O relatório da Capela Velório de Furquim, inaugurada no dia 9 de maio, aponta também uma particularidade, além da questão referente à suposta sub empreitada ou subcontratação. Ocorre que, o contrato 447/2019, prevê a “execução de serviços de reforma ou ampliação a serem realizados em prédios públicos, praças, parques e equipamentos públicos do Município de Mariana, incluindo serviços de pavimentação e drenagem em vias públicas”. Para o vereador Manoel Douglas, conforme se lê no relatório específico dessa obra, “pois a Capela Velório foi uma construção totalmente nova, conforme informações do próprio responsável pela execução que participou da vistoria em 11/05/2021, além dos relatórios fotográficos, incluindo foto da placa da obra e demais documentos apresentados pelo executivo a Câmara Municipal. Destaca-se inclusive que os relatórios de medição constam como Reforma da Capela Velório e não como execução de obra de construção da capela Velório o que foi o verdadeiro objeto”.

Fachada da Capela Velório Padre Pedro Celestino, situada no distrito de Furquim – Foto: Relatório/Manoel Douglas
Fachada da Capela Velório Padre Pedro Celestino, situada no distrito de Furquim – Foto: Relatório/Manoel Douglas

Um dos pontos de maior destaque no relatório é a constatação do “total de 660 horas pagas a Encarregado geral de obra mostrando assim um acréscimo de 50% no quantitativo fato que causa estranheza visto que para os demais profissionais técnicos até esta medição não havia acréscimos”.

Outra questão apresentada refere-se ao pagamento dos seguintes itens não observados na visita de inspeção, de acordo com a 6ª medição do contrato 447/2019, relativa ao período entre 09 de novembro e 08 de dezembro de 2020: amarração de telhas; 641,13 m² de pintura anticorrosiva a base de óxido de ferro (zarcão) em esquadrias e superfícies metálicas (“fato não detectado no local visto que as esquadrias em questão instaladas são de madeira e apenas um portão tipo grade e um guarda corpo vazado em grade são metálicos obtendo medidas nestes dois itens insignificantes em relação ao total pago”); cobertura em telha metálica galvanizada; escada tipo marinheiro em tubo galvanizado, e meio fio e sarjeta em concreto.
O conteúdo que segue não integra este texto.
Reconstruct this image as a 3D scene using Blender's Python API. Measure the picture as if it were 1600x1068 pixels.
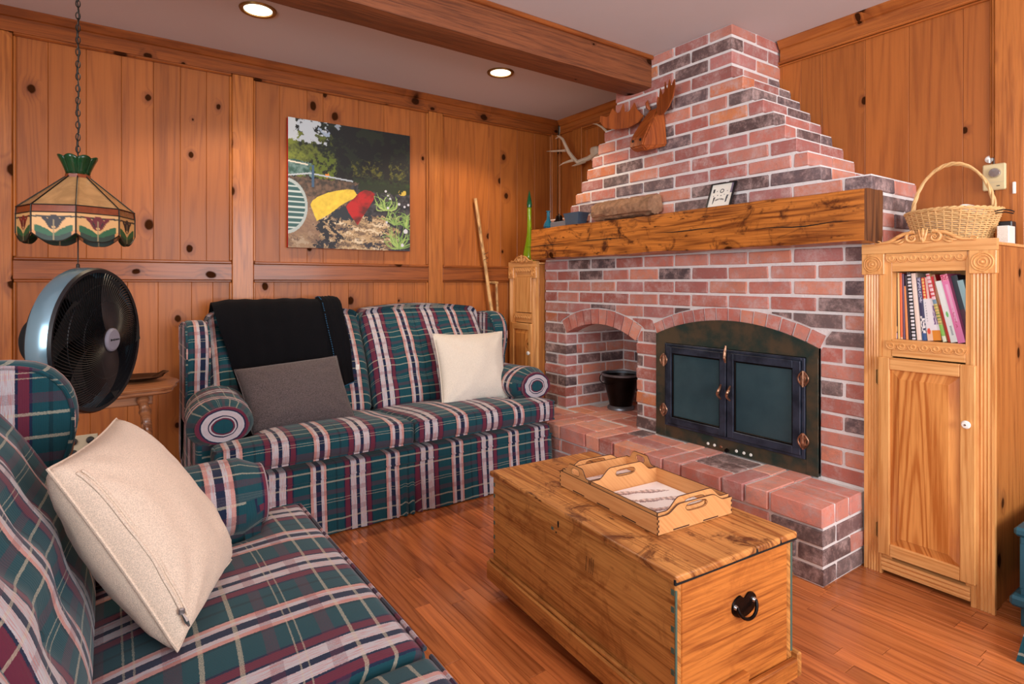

O relatório ainda aponta discrepâncias entre quantitativos pagos e medidos no local: “acumulado pago de alvenaria de 1.219,39 m² de alvenaria conforme item 6.1, sendo que em vistoria in-loco detectamos aproximadamente apenas 194,40 m², quantidade esta obtida sem desconto de vãos de esquadrias e passagens internas”; “quantidades de chapisco e reboco totalmente incompatíveis com a área de execução apresentando quantidades superiores em até 3 vezes a real conforme vistoria realizada”; “50m² de passeio em concreto sendo detectado no local em torno de 20 m²”; e “quantidade de aço utilizado em estruturas diversas (exceto Lajes) no total paga até a 6ª medição de 6.067,48 KG volume que nos parece incompatível com área de execução e a estrutura executada no local, inclusive em relação a planilha original da obra que previa 2.688,96 KG”.

Nota da Redação

A reportagem da Agência Primaz não teve acesso às planilhas básicas referentes aos quantitativos e custos unitários dos itens integrantes de cada uma das obras citadas, uma vez que tais documentos não estão disponíveis no Portal da Transparência. Verificamos ainda que, as planilhas de medição disponibilizadas, aparentemente são globais, ou seja, relacionadas ao conjunto de obras contratadas pelo município junto à Construtora Israel. Na próxima semana serão encaminhados pedidos à Prefeitura Municipal de Mariana para disponibilização dessa documentação específica para que possamos fazer uma auditoria independente das questões levantadas nos relatórios entregues à CPI pelo vereador Manoel Douglas.